Work required:
Do not include the pictures; repeat the rest of the data exactly.
+ + + +
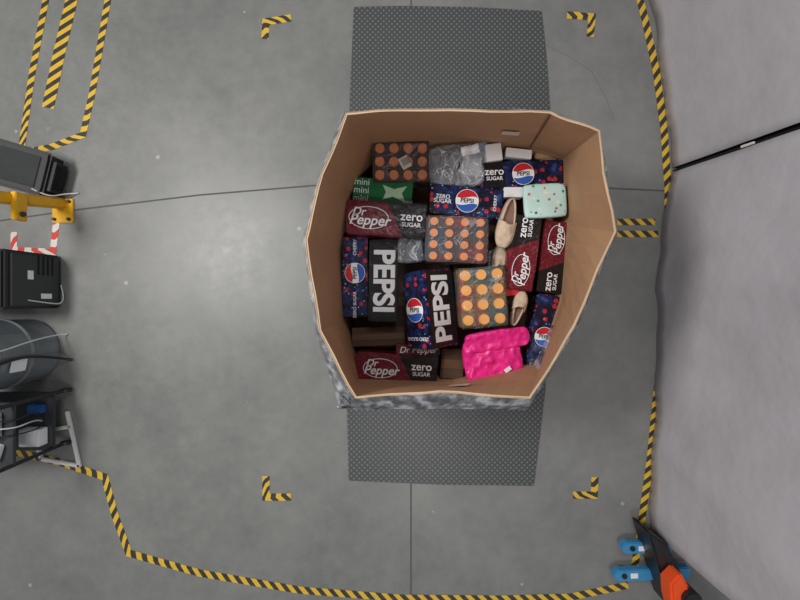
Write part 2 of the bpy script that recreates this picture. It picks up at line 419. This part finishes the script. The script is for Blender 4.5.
# ------------------------------------------------------------ drink cases with orange lids
def bodymat(name,c1,c2,c3):
    k=NT(name); n1=k.noise(9,3); k.col(k.ramp(n1,[(.38,lin(c1)),(.5,lin(c2)),(.62,lin(c3))])); k.set(Roughness=.35); return k.m
def case(u,v,lp,wp,zt,rot,nx,ny,mat,lid,label=False):
    L=PX(lp,zt);W=PX(wp,zt);c=P(u,v,zt);hh=.125
    e=empty('drink_multipack',(c.x,c.y,zt-hh/2),(0,0,math.radians(rot)))
    box('tray',L,W,hh*.9,mat,(0,0,-hh*.05),parent=e,bev=.006,sag=.01)
    px=L/nx;py=W/ny
    bm=bmesh.new()
    for i in range(nx):
        for j in range(ny):
            m=Matrix.Translation(((i-(nx-1)/2)*px,(j-(ny-1)/2)*py,hh*.43))
            bmesh.ops.create_cone(bm,cap_ends=True,segments=24,radius1=min(px,py)*.38,radius2=min(px,py)*.34,depth=hh*.12,matrix=m)
    obj('bottle_lids',meshbm('lids',bm),[lid],e)
    bm=bmesh.new()
    for i in range(nx+1): bmesh.ops.create_cube(bm,size=1,matrix=Matrix.Translation(((i-nx/2)*px*.98,0,hh*.40))@Matrix.Diagonal((.003,W*.97,.006,1)))
    for j in range(ny+1): bmesh.ops.create_cube(bm,size=1,matrix=Matrix.Translation((0,(j-ny/2)*py*.98,hh*.40))@Matrix.Diagonal((L*.97,.003,.006,1)))
    obj('dividers',meshbm('div',bm),[simple('divider_tan',(80,58,42),.6)],e)
    me=boxme('film',L*1.02,W*1.02,hh*1.03,.012,.04,3); smooth(me); obj('shrink_film',me,[M_shrink],e)
    if label:
        box('barcode_label',.05,.06,.001,M_lab,(.02,-.01,hh/2+.008),(0,0,.5),e,bev=0)
        for i in range(6): box('bar_%d'%(i+1),.003,.035,.0006,M_black,(.02-.012+.006*i,-.012+.003*i,hh/2+.0088),(0,0,.5),e,bev=0)
M_lidA=simple('lid_orange',(214,132,78),.4,var=.2); M_lidC=simple('lid_amber',(236,164,76),.4,var=.2)
case(401,161,57,40,.50,0,4,3,bodymat('pack_purple',(54,24,34),(40,36,50),(74,50,42)),M_lidA,True)
case(457,239,62,46,.56,-2,4,4,bodymat('pack_teal',(22,62,82),(64,46,44),(118,32,40)),M_lidA)
case(483,297,48,60,.56,4,3,4,bodymat('pack_red',(134,32,42),(116,94,40),(38,76,78)),M_lidC)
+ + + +
Solution to the exercise:
Write part 2 of the bpy script that recreates this picture. It picks up at line 419. This part finishes the script. The script is for Blender 4.5.
# ------------------------------------------------------------ drink cases with orange lids
def bodymat(name,c1,c2,c3):
    k=NT(name); n1=k.noise(9,3); k.col(k.ramp(n1,[(.38,lin(c1)),(.5,lin(c2)),(.62,lin(c3))])); k.set(Roughness=.35); return k.m
def case(u,v,lp,wp,zt,rot,nx,ny,mat,lid,label=False):
    L=PX(lp,zt);W=PX(wp,zt);c=P(u,v,zt);hh=.125
    e=empty('drink_multipack',(c.x,c.y,zt-hh/2),(0,0,math.radians(rot)))
    box('tray',L,W,hh*.9,mat,(0,0,-hh*.05),parent=e,bev=.006,sag=.01)
    px=L/nx;py=W/ny
    bm=bmesh.new()
    for i in range(nx):
        for j in range(ny):
            m=Matrix.Translation(((i-(nx-1)/2)*px,(j-(ny-1)/2)*py,hh*.43))
            bmesh.ops.create_cone(bm,cap_ends=True,segments=24,radius1=min(px,py)*.38,radius2=min(px,py)*.34,depth=hh*.12,matrix=m)
    obj('bottle_lids',meshbm('lids',bm),[lid],e)
    bm=bmesh.new()
    for i in range(nx+1): bmesh.ops.create_cube(bm,size=1,matrix=Matrix.Translation(((i-nx/2)*px*.98,0,hh*.40))@Matrix.Diagonal((.003,W*.97,.006,1)))
    for j in range(ny+1): bmesh.ops.create_cube(bm,size=1,matrix=Matrix.Translation((0,(j-ny/2)*py*.98,hh*.40))@Matrix.Diagonal((L*.97,.003,.006,1)))
    obj('dividers',meshbm('div',bm),[simple('divider_tan',(80,58,42),.6)],e)
    me=boxme('film',L*1.02,W*1.02,hh*1.03,.012,.04,3); smooth(me); obj('shrink_film',me,[M_shrink],e)
    if label:
        box('barcode_label',.05,.06,.001,M_lab,(.02,-.01,hh/2+.008),(0,0,.5),e,bev=0)
        for i in range(6): box('bar_%d'%(i+1),.003,.035,.0006,M_black,(.02-.012+.006*i,-.012+.003*i,hh/2+.0088),(0,0,.5),e,bev=0)
M_lidA=simple('lid_orange',(214,132,78),.4,var=.2); M_lidC=simple('lid_amber',(236,164,76),.4,var=.2)
case(401,161,57,40,.50,0,4,3,bodymat('pack_purple',(54,24,34),(40,36,50),(74,50,42)),M_lidA,True)
case(457,239,62,46,.56,-2,4,4,bodymat('pack_teal',(22,62,82),(64,46,44),(118,32,40)),M_lidA)
case(483,297,48,60,.56,4,3,4,bodymat('pack_red',(134,32,42),(116,94,40),(38,76,78)),M_lidC)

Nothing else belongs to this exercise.